My Recommendation: 7/10
All entrepreneurs need to focus on Effective Project management.
I remember reading this book in 2013. At that moment I was experimenting with different ways to efficiently streamline most of my projects between my collaborators and customers.
A few months before I had already started implementing a mix between Agile Software Development and delivering MVP(Minimum Viable Products). Most customers loved the idea or receiving something fully working in production after only 2-4 weeks. Had I known of the Elixir/OTP ecosystem back then I could have streamlined and optimized even more projects properly.
This book perfectly explains the PMLC or Project Management Life-cycle. it goes through various "traditional project management styles" to the Linear ones, Incremental. It talks about the Agile Project management approaches and how customer involvement is essential at each step. There are also other mentions about iterative, adaptive and extreme project management systems to which it dedicates.
Thanks to this book I understood that all customers have unmet needs. They are actually looking to a solution to their problem. I am therefore here to provide a unique sequence of services and activities. Combining this with the fact that I need to understand those unmet needs before I start working on the project, or else problems can ensure.

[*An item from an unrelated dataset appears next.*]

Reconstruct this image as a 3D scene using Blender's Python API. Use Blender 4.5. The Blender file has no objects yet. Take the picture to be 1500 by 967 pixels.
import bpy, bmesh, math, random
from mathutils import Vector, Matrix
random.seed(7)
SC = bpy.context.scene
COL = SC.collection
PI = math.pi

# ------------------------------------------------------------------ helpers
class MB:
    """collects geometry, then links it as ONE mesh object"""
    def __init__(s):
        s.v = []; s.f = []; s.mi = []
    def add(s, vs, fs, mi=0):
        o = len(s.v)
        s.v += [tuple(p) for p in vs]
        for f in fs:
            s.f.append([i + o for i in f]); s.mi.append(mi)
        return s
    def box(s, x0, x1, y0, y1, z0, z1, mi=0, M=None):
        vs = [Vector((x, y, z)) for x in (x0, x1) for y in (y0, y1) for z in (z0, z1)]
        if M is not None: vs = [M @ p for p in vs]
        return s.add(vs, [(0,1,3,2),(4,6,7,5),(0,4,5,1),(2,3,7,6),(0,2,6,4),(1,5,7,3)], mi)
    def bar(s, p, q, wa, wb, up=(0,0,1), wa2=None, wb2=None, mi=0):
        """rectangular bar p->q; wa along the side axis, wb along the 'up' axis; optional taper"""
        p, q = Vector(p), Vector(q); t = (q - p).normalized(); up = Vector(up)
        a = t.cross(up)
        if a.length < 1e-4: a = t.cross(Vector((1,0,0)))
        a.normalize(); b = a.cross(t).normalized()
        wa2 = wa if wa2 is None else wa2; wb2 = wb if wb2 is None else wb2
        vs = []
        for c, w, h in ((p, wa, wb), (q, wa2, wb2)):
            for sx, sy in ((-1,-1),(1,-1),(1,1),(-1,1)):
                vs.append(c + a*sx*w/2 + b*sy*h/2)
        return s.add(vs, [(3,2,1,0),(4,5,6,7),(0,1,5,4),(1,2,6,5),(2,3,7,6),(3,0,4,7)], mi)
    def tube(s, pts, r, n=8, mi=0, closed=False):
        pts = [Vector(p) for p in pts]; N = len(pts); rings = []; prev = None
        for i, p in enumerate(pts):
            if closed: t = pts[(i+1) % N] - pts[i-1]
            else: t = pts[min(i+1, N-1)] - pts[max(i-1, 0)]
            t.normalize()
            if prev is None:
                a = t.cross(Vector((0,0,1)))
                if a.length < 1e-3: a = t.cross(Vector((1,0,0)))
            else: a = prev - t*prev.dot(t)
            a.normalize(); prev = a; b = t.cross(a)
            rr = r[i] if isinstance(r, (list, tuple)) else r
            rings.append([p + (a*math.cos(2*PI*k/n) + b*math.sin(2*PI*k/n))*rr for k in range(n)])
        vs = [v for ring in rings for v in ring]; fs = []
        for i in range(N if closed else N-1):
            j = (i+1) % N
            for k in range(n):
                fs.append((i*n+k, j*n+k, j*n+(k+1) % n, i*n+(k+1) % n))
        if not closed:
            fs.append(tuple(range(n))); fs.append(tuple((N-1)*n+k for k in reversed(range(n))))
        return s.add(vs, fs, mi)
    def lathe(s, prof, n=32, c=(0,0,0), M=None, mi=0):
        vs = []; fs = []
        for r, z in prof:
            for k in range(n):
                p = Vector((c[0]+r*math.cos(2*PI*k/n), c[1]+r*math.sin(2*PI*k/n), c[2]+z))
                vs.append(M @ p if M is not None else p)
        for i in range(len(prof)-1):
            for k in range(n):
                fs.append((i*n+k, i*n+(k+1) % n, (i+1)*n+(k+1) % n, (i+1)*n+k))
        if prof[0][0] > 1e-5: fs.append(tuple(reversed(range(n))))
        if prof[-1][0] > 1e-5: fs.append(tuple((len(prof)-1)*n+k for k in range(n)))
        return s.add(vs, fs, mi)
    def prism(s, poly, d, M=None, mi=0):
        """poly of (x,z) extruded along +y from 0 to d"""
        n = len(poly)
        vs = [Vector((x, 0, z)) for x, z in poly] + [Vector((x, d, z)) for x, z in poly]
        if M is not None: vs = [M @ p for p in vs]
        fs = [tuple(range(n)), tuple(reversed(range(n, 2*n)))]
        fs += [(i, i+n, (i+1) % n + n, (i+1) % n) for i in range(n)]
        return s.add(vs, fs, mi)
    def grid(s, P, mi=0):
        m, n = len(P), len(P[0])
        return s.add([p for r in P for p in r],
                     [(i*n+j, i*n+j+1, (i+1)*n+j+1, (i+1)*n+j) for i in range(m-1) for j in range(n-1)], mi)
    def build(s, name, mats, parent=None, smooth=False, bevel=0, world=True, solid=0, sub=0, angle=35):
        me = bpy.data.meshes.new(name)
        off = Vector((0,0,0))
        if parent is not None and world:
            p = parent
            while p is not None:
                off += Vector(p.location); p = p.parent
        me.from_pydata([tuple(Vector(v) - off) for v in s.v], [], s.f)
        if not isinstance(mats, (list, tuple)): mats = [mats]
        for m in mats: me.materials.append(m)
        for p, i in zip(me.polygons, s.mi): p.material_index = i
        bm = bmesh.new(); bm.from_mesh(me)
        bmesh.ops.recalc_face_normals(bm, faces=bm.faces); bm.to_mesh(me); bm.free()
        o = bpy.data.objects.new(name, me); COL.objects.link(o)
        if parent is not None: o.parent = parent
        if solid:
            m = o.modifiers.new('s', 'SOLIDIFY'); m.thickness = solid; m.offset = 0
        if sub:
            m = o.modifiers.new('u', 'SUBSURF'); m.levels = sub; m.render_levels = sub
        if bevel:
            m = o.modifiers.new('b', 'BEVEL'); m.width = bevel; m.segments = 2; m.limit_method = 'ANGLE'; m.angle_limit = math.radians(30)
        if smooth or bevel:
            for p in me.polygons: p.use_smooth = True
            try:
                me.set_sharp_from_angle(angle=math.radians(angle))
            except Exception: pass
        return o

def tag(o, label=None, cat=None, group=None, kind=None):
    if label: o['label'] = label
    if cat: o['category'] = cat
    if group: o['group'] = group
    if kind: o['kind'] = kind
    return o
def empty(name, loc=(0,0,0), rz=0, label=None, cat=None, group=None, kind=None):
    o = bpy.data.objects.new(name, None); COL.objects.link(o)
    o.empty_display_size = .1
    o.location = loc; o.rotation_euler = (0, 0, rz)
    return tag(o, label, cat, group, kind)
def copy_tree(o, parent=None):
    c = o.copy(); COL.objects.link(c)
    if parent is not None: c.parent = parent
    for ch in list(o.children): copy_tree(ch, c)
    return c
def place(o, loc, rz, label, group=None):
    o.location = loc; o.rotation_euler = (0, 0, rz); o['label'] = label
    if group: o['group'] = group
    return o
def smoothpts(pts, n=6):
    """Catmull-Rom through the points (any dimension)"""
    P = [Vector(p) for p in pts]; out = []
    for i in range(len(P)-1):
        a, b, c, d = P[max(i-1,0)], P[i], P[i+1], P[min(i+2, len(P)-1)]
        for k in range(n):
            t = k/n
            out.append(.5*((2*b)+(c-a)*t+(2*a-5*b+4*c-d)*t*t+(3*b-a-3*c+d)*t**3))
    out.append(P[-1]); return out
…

That was also the moment when I changed my working style and the way I structured my contracts. Based on the scope triangle https://upload.wikimedia.org/wikipedia/commons/thumb/8/88/Project-triangle-en.svg/405px-Project-triangle-en.svg.png
The customer would chose what he want to be fixed and the rest would be flexible.
- Scope or Which are the functional specifications of the project?
- Cost or What's the maximum budget allocated?
Time frame - is there an ultimate deadline, launch date?
Similarly, there is also a risk factor involved. Which other resources are there available?
Together with the MVP methodology this proved to be extremely efficient. Being able to eliminate all non value added work.
It was also the moment when I started experimenting with involving customers more in the project.
Customer Wants ≠ Customer needs
It was also during that time that I had an enlightening moment. What a customer wants is not what he needs. I later saw this recurring pattern in copywriting textbooks.
The requirements change as the client gains better focus on what they actually need. That was one of the moments that led me to want to develop a deep understanding of each customer's business needs and their systems.
During the years I started noticing the same thing over and over again. Most customers want something yet that's not what they need nor is is in their best interest.
At least I'm happy some know that they want something. Others don't even know they could automate their problems away.
Since the price would change based on their changes most began understanding the effects of "new ideas" on price changes.
Minimum Viable Product
Setting a price for a Minimum Viable Product and then pricing extra feature iterations seems to be the best option in creating large software projects. The customer always has something (s)he can use and can determine features based on direct needs. Combined with statistics this proves to be the most useful option.
Knowledge Management Areas
The book dives into different management types. Like time management, cost management, integration management, quality management.. And many more including risk, procurement etc.
Managing Customer Expectations
What I've found interesting is the concept of COS or Conditions of Satisfaction. This implies some simple and tangible results of what the success criteria will look like.
They're either met or not met. No in betweens.
This can be used for the internal development team as well as for the customer.
The book goes in depth on how to land a TPM project. How to monitor a project successfully and which metrics to use. How to measure the project's performance is also vital and explained in detail with examples.
Scope Bank
Another interesting concept is the "scope bank". 10% of the time of a project is allotted to the Scope Bank. Sooner or later it's well known that the scope bank will be equal to 0.
This useful abstraction provides the customer with two option whenever the customer wants to add new functionality.
- Prioritization of feature request. Either remove features and freeing up time for the scope bank
- Or the customer must accept change in price and time
Other notable concepts
I've condensed the whole book in notes form at around 25 handwritten pages. Far too much to retype it all. Besides it would be a spoiler of the book's awesomeness.
Effective Project management goes into detail around the scoping process. Risk Management and splits the project in multiple ways of management. How to set timeframes and solve problems so that no one is left behind while working on the project.
Estimating resources and creating a network diagram.
How to create an effective Project Proposal & present it to your team and to the customer.
Continuing with how to launch a TPM Project and how to handle project change requests with the COS
Not to mention how to monitor and control a TPM project including how to build and maintain the issue log.
Final Conclusion
Effective Project Management 7d edition byRobert K Wysocki is recommended
Project Managers will directly benefit from this book in it's whole.
Per overall I recommend this book to anyone who offers any type of services and is working with customers directly.
Software Developers should also read it to understand the project management process in more depth.